Creo que aquí está el meollo del asunto, de nuevo con la educación como factor gravitante. Y agrega: “La autoridad piensa que correteando a las personas el problema se va a resolver; poniendo más guardias”. Jamás, contesta. “¿Cómo se hace para permear esa élite?”, le pregunta el periodista. “Yo creo que la élite no tiene que permearse, sino que hay que repartir el poder”, responde el entrevistado. “No basta con la idea de que los colegios del barrio alto abran becas para los niños de sectores populares. No creo en eso que pone el centro en la idea de que los otros deben venir a ser como nosotros, en vez de tener mejores colegios en todos los barrios para que el poder se desagregue”.

Esta interpretación micro-socioeconómica de lo que ha pasado y está pasando en nuestra sociedad es profundamente consistente con los datos macro-económicos que otros enfatizan (como tasa de crecimiento del PIB), pero le dan un sentido socio-emocional inverso.
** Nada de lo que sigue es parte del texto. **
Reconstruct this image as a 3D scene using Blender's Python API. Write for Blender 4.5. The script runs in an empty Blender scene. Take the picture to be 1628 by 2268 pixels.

Las élites extrapolan sus vidas, ya estructuradas social, histórica y familiarmente, e interpretan que todos los demás deberían estar contentos y agradecidos de los progresos alcanzados en la sociedad, la economía y  educación. Pero esos “otros” o “los demás”, precisamente gracias a esa educación, se dan más cuenta que antes que la sociedad y esos otros con más poder los miran como personas de una categoría inferior. Eso se percibe agudizado por esos jóvenes heridos emocionalmente por sus carencias en la niñez, y su falta de  raíces  familiares e históricas, que les permita comprender y aceptar una gradualidad para el acceso pleno a la sociedad en igualdad de condiciones con quienes conforman el establishment.

¿Cómo abordar y corregir esto? No sé; estimo que debemos  seguir observando, escuchando e indagando a un nivel más humano y micro-social, lo que espero hacer en el futuro.